--- Start of Data provided ---
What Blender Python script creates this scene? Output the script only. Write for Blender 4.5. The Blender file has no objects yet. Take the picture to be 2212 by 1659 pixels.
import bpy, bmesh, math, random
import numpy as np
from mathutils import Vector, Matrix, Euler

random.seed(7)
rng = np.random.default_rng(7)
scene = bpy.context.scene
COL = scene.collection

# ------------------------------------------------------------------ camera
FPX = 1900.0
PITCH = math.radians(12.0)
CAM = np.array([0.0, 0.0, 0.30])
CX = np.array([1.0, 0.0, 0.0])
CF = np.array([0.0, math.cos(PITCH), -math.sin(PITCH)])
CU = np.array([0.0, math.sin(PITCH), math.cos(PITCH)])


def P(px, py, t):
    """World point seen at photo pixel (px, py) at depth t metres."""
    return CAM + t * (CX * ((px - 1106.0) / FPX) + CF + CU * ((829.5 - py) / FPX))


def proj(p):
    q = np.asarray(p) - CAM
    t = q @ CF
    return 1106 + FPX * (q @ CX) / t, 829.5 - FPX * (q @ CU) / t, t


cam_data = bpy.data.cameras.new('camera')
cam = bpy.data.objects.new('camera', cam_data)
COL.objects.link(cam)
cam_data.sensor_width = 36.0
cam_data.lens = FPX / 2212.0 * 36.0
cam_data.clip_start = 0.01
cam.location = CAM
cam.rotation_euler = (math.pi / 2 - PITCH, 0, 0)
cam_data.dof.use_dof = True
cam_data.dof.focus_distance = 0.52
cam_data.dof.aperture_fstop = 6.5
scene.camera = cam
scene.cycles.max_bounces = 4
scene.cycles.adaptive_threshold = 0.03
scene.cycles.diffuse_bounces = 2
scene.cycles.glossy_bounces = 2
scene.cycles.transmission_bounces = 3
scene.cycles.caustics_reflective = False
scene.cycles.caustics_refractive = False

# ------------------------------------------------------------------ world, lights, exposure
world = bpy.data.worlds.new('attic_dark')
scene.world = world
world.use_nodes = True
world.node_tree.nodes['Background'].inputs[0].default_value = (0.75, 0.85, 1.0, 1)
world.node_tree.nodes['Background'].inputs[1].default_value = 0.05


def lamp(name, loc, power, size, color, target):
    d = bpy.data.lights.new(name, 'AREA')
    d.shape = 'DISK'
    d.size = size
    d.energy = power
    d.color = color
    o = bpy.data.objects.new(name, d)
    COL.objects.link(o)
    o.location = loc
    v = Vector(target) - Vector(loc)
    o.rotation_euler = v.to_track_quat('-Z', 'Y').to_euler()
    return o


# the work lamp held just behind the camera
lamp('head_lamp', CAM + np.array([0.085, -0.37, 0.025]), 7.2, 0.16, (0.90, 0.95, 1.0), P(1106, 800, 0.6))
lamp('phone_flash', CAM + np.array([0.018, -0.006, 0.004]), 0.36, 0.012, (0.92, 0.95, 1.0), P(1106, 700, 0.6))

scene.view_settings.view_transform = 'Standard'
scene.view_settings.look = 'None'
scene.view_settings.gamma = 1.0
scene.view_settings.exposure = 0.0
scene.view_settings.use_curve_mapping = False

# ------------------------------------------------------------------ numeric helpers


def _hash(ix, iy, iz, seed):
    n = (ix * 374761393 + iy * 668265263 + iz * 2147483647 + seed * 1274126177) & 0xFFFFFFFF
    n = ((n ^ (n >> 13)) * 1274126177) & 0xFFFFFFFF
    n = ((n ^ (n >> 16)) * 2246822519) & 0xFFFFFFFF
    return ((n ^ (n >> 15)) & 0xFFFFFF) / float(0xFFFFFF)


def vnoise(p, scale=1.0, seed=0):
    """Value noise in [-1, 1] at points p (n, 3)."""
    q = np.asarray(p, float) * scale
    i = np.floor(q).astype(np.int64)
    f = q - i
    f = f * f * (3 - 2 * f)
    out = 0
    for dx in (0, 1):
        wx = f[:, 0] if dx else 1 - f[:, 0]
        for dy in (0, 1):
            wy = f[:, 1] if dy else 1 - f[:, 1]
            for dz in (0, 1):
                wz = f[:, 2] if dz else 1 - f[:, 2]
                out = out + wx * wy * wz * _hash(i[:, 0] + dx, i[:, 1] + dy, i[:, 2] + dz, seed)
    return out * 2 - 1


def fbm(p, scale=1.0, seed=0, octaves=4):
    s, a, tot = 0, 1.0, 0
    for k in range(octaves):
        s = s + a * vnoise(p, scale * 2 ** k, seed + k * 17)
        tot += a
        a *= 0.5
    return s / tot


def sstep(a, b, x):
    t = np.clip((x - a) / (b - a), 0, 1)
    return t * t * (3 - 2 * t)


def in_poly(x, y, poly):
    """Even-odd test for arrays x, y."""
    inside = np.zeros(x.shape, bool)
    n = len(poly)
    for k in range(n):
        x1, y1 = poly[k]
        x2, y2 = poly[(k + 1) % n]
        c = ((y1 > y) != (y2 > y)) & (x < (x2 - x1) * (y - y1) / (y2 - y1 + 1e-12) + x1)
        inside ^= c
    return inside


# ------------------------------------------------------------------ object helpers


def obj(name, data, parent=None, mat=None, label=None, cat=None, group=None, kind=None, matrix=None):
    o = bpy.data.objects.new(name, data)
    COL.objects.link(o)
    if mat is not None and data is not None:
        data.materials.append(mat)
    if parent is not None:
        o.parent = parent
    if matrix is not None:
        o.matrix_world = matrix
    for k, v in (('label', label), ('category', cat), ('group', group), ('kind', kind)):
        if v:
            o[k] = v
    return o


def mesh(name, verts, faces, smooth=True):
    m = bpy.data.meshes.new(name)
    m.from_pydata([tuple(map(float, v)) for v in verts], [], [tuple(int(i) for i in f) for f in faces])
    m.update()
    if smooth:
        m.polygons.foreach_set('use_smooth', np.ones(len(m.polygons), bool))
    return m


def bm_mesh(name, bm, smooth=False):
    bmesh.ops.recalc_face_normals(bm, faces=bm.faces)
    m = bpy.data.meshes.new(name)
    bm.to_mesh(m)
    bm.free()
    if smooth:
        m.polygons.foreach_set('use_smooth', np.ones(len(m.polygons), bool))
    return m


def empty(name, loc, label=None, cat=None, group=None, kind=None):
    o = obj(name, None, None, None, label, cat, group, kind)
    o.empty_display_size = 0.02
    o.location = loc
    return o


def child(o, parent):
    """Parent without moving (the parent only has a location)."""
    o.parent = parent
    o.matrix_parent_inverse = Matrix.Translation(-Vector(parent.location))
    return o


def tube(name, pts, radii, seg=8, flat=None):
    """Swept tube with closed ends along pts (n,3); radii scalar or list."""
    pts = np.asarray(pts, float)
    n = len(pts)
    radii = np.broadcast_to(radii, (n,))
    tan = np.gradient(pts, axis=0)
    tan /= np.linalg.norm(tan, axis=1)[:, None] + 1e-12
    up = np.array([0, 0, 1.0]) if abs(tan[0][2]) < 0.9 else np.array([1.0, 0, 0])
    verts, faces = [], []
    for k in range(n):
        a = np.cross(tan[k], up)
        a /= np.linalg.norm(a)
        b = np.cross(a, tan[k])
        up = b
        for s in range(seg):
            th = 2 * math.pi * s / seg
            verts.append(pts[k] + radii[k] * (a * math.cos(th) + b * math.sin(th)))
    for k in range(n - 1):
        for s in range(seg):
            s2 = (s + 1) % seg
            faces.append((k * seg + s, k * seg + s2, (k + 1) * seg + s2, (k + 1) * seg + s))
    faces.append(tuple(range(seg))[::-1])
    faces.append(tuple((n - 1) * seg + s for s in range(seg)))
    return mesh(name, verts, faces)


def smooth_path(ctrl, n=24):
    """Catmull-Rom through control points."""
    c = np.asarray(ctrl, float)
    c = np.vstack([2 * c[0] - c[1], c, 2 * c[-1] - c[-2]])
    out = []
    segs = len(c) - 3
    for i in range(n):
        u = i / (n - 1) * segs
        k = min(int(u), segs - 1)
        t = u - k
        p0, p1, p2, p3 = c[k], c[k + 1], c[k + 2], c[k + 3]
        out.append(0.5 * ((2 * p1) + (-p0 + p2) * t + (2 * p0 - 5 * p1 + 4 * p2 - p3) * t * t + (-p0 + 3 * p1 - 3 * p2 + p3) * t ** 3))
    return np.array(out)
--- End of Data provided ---
* **Directions**
Set down, exactly as written, each line of the data from its opening line through the one containing "COL = scene.collection". Output nothing more.

* **Result**
What Blender Python script creates this scene? Output the script only. Write for Blender 4.5. The Blender file has no objects yet. Take the picture to be 2212 by 1659 pixels.
import bpy, bmesh, math, random
import numpy as np
from mathutils import Vector, Matrix, Euler

random.seed(7)
rng = np.random.default_rng(7)
scene = bpy.context.scene
COL = scene.collection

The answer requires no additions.